** begin Dataset extract **

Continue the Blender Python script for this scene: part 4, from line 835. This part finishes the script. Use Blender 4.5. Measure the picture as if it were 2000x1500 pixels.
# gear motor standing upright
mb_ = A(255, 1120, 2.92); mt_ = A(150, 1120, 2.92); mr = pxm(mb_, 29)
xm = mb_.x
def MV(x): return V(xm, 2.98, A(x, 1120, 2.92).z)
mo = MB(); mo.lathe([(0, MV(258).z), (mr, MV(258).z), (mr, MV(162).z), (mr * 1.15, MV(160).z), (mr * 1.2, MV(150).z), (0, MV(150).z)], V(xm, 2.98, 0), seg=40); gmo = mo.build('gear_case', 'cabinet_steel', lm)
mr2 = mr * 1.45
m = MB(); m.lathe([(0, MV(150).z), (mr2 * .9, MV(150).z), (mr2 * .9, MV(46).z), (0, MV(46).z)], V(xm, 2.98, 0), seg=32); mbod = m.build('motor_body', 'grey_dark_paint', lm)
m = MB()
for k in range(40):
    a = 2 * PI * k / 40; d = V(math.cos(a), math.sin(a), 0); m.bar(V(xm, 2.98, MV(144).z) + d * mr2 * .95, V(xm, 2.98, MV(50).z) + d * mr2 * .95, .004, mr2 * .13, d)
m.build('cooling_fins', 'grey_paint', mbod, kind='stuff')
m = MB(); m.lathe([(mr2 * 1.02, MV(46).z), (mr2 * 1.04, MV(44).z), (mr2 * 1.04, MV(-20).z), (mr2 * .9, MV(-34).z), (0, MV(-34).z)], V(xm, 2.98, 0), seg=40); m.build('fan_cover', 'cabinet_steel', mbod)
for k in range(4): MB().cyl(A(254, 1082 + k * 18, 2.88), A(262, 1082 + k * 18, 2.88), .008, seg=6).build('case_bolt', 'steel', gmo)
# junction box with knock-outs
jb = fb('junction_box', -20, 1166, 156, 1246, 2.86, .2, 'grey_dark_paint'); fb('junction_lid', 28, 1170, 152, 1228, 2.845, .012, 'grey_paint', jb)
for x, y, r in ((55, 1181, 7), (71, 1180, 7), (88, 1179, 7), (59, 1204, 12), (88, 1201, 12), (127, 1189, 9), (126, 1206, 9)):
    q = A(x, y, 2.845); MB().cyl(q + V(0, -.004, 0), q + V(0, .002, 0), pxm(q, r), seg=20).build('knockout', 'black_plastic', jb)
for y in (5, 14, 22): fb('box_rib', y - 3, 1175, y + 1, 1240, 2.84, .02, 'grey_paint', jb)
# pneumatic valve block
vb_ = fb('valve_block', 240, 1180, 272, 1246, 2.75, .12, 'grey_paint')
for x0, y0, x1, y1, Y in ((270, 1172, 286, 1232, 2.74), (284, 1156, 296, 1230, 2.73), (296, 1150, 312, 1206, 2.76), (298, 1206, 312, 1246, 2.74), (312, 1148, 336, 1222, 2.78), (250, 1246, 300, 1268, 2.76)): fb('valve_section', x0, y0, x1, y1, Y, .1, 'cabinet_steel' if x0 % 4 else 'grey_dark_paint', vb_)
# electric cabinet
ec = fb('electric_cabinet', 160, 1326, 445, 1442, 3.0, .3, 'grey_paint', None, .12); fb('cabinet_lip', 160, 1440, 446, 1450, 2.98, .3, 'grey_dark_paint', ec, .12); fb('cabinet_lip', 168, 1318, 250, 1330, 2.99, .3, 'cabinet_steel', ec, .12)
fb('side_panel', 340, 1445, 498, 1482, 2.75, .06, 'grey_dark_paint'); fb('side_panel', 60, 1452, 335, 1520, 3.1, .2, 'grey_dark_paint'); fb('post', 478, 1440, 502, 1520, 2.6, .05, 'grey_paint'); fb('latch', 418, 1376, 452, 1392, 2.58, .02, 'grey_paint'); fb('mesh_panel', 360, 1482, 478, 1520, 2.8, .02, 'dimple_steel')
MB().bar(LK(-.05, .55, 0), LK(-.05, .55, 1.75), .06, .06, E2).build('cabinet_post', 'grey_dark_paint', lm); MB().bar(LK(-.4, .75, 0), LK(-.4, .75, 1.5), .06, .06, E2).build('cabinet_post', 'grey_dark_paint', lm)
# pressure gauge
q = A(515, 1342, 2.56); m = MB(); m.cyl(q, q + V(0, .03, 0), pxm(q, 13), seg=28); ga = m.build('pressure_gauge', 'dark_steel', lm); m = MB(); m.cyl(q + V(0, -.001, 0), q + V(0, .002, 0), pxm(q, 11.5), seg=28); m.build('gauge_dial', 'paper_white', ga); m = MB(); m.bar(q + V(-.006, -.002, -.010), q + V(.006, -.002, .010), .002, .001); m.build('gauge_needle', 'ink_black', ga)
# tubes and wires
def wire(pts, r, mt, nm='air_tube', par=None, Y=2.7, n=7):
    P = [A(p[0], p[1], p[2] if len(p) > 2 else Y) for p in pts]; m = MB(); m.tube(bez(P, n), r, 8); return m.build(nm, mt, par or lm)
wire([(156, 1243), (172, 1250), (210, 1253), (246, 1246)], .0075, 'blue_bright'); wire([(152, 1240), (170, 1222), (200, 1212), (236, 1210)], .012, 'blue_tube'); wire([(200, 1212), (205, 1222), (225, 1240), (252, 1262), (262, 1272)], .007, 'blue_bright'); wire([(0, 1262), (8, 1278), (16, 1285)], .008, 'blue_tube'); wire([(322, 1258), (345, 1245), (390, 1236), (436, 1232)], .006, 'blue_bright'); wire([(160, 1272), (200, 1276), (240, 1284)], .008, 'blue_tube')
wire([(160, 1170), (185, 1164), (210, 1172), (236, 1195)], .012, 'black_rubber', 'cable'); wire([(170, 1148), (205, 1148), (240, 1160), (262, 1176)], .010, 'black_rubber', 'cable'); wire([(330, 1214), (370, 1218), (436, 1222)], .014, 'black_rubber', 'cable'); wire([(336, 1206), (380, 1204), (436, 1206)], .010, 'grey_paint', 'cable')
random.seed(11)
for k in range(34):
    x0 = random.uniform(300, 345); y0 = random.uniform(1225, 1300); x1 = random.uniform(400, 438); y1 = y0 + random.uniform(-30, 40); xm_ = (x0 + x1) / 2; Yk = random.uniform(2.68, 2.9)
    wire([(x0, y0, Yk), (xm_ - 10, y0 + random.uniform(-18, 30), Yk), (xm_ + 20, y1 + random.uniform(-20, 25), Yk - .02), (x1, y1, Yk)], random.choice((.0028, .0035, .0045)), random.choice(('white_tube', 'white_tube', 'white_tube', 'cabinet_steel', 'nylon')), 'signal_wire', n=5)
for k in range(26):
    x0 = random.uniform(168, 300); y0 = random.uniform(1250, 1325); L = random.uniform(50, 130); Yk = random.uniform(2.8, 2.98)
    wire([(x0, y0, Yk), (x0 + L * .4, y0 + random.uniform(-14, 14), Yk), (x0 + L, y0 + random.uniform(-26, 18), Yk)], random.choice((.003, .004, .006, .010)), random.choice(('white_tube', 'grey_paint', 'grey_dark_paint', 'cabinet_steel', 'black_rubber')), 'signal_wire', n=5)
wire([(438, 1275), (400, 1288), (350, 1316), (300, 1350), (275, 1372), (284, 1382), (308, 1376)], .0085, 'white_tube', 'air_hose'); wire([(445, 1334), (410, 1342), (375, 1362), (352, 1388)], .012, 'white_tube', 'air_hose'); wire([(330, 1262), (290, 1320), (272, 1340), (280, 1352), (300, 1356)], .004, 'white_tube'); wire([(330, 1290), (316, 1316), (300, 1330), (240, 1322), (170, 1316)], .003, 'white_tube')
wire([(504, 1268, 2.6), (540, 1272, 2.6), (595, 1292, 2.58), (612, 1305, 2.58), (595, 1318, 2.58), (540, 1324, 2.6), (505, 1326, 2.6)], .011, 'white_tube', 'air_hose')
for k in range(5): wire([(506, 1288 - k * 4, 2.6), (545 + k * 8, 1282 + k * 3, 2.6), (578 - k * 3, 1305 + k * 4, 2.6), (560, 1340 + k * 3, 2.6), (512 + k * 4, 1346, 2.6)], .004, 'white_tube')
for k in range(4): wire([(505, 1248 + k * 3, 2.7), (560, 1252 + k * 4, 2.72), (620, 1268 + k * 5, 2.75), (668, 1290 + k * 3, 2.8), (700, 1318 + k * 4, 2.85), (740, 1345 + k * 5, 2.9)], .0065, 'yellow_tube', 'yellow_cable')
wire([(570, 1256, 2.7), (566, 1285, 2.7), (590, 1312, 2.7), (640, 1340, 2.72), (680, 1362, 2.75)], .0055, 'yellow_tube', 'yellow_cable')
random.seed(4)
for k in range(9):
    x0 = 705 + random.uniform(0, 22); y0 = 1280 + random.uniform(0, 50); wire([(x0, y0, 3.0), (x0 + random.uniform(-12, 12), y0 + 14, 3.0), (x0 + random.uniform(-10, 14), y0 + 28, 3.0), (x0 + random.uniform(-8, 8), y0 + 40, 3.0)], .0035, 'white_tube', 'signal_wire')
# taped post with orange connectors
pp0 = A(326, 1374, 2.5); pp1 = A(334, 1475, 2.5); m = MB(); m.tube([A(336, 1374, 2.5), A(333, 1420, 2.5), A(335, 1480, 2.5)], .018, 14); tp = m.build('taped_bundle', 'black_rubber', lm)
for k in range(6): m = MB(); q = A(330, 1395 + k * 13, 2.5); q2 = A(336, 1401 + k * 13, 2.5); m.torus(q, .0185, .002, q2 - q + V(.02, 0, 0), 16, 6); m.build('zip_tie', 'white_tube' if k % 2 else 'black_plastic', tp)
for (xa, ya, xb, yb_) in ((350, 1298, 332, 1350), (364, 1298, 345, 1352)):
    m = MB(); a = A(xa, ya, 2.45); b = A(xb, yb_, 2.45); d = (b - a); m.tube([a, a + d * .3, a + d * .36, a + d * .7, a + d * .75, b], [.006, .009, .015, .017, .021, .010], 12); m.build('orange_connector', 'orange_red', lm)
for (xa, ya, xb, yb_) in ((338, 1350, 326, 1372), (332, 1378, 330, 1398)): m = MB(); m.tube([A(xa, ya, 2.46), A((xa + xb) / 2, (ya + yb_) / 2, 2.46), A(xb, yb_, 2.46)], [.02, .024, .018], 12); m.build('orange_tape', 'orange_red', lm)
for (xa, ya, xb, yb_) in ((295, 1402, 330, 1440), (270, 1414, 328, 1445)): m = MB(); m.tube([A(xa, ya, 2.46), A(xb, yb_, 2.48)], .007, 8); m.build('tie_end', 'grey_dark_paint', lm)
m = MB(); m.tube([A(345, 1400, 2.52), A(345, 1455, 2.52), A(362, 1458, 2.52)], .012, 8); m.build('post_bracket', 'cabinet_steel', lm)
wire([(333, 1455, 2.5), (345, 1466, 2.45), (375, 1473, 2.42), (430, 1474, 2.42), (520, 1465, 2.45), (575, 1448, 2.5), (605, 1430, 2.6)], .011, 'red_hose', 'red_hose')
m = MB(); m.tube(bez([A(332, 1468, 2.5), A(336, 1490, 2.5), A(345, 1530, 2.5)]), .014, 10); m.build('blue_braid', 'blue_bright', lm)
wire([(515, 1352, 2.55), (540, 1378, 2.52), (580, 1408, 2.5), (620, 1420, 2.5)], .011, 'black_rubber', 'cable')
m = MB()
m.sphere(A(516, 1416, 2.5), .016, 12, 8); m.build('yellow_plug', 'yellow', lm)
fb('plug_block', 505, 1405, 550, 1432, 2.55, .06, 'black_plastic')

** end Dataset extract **
** begin Dataset extract **

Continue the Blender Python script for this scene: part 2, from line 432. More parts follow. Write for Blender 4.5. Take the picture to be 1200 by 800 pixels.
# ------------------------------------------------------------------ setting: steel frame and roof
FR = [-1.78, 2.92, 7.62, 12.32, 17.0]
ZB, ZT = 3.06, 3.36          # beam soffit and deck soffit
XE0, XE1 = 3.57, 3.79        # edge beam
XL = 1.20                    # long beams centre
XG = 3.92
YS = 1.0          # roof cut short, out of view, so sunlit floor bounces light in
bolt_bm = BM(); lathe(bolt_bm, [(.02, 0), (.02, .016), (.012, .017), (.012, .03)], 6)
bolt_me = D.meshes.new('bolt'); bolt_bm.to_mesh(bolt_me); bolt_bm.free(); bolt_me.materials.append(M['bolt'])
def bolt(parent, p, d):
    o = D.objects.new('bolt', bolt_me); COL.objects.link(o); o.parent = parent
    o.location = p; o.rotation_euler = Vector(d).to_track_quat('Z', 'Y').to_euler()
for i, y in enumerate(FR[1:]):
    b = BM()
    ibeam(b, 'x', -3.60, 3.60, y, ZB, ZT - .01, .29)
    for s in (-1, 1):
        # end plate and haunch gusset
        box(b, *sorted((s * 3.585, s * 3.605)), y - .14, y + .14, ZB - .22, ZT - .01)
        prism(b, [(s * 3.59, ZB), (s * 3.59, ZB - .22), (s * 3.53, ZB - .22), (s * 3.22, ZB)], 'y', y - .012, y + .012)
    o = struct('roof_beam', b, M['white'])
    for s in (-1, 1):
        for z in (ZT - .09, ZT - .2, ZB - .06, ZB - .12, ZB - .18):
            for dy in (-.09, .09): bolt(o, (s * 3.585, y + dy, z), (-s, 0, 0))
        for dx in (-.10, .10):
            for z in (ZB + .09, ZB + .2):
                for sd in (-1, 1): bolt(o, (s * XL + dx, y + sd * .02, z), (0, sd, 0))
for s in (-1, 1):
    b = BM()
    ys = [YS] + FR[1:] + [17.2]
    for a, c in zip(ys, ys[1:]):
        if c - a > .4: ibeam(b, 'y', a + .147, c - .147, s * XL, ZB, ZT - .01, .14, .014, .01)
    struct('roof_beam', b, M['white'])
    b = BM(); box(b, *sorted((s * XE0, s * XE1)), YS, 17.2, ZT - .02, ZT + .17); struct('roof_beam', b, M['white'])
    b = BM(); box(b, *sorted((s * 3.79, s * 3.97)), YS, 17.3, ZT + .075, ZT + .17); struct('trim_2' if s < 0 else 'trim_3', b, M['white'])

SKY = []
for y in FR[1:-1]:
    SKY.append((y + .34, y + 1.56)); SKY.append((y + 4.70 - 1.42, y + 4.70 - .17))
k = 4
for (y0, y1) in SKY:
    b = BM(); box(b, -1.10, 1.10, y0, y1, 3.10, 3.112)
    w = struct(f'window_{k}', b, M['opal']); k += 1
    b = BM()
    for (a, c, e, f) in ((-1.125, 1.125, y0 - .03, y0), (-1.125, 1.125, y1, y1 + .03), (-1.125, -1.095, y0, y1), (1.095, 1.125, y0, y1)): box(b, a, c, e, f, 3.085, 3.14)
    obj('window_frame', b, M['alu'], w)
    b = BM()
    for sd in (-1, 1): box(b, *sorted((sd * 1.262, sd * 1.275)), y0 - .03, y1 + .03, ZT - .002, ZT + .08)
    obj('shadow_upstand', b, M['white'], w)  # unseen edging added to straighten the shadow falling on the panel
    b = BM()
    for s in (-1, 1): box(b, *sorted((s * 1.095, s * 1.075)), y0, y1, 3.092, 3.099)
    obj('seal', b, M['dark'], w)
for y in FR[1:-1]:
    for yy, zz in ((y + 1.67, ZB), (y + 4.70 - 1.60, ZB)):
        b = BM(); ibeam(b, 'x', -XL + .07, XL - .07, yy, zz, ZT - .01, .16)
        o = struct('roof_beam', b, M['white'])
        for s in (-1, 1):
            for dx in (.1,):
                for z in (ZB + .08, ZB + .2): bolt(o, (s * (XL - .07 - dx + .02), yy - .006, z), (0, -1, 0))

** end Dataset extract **

*Requirements:* Look above for every line with the word "this" and copy it.

*Expected answer:*
Continue the Blender Python script for this scene: part 4, from line 835. This part finishes the script. Use Blender 4.5. Measure the picture as if it were 2000x1500 pixels.
Continue the Blender Python script for this scene: part 2, from line 432. More parts follow. Write for Blender 4.5. Take the picture to be 1200 by 800 pixels.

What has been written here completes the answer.